What the task requires: Beginning with the first line of the data below, extract each line up to and including the one containing "plate('light_switch', 'white light switch on the taupe". Copy them exactly and add nothing.

Information provided:
** start **
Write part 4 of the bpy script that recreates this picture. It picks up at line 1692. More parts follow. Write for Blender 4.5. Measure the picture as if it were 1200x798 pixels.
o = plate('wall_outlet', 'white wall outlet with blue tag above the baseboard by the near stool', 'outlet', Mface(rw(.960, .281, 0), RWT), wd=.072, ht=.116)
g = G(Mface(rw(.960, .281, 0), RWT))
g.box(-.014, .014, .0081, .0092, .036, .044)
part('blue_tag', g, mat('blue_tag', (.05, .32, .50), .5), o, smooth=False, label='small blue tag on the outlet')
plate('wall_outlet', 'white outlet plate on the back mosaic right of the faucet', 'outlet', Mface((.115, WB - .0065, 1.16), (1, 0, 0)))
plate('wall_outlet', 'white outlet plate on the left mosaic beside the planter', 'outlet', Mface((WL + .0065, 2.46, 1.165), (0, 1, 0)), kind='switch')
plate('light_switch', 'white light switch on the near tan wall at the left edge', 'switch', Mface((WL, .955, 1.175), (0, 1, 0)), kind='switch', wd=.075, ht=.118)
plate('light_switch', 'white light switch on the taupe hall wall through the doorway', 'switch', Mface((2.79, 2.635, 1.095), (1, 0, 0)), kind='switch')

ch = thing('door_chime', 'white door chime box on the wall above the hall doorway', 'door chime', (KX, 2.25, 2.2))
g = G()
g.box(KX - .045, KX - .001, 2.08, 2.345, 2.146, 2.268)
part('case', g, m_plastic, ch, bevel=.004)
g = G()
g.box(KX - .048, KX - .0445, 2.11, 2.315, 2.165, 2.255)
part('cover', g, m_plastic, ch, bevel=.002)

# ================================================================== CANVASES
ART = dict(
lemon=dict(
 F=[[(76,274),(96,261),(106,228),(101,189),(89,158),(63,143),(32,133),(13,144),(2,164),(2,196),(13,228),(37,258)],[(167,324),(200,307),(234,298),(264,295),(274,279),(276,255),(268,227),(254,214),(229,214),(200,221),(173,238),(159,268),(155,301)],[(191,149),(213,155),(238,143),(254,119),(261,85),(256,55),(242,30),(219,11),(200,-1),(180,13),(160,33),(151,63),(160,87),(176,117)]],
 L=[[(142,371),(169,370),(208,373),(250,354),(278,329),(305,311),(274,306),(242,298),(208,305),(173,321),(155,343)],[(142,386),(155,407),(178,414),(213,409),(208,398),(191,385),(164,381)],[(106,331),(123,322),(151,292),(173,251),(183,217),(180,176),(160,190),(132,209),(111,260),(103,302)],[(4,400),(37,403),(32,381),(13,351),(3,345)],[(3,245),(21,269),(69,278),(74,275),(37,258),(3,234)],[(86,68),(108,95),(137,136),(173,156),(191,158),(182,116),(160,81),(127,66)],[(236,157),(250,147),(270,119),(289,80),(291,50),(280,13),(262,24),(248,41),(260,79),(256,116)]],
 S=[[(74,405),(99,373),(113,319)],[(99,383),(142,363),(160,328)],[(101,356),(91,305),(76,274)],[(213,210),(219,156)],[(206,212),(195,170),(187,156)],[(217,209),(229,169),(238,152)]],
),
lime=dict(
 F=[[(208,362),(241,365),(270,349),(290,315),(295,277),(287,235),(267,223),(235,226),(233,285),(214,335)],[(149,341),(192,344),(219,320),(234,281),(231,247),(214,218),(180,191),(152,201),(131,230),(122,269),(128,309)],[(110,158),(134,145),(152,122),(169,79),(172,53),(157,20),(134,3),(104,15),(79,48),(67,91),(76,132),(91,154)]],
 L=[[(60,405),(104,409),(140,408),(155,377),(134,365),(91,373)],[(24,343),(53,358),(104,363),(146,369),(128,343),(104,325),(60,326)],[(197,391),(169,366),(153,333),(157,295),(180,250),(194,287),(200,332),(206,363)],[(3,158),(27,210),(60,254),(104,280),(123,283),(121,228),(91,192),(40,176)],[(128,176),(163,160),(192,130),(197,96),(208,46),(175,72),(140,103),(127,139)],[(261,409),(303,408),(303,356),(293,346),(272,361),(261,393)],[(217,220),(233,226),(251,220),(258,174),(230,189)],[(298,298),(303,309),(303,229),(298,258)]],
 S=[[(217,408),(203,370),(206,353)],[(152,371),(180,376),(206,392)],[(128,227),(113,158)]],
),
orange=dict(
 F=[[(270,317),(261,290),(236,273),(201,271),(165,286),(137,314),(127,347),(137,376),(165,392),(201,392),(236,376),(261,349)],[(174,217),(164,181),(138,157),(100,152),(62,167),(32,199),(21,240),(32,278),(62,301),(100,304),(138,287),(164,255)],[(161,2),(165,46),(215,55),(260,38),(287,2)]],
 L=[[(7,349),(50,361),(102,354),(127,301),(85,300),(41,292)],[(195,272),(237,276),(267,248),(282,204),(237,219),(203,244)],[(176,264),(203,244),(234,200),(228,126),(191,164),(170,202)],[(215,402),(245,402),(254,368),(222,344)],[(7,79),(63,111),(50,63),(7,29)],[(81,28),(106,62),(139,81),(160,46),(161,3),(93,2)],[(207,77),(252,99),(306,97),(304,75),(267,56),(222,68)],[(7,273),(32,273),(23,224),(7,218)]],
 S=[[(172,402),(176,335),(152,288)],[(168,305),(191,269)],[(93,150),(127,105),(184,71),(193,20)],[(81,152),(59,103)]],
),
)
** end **
Written reply:
Write part 4 of the bpy script that recreates this picture. It picks up at line 1692. More parts follow. Write for Blender 4.5. Measure the picture as if it were 1200x798 pixels.
o = plate('wall_outlet', 'white wall outlet with blue tag above the baseboard by the near stool', 'outlet', Mface(rw(.960, .281, 0), RWT), wd=.072, ht=.116)
g = G(Mface(rw(.960, .281, 0), RWT))
g.box(-.014, .014, .0081, .0092, .036, .044)
part('blue_tag', g, mat('blue_tag', (.05, .32, .50), .5), o, smooth=False, label='small blue tag on the outlet')
plate('wall_outlet', 'white outlet plate on the back mosaic right of the faucet', 'outlet', Mface((.115, WB - .0065, 1.16), (1, 0, 0)))
plate('wall_outlet', 'white outlet plate on the left mosaic beside the planter', 'outlet', Mface((WL + .0065, 2.46, 1.165), (0, 1, 0)), kind='switch')
plate('light_switch', 'white light switch on the near tan wall at the left edge', 'switch', Mface((WL, .955, 1.175), (0, 1, 0)), kind='switch', wd=.075, ht=.118)
plate('light_switch', 'white light switch on the taupe hall wall through the doorway', 'switch', Mface((2.79, 2.635, 1.095), (1, 0, 0)), kind='switch')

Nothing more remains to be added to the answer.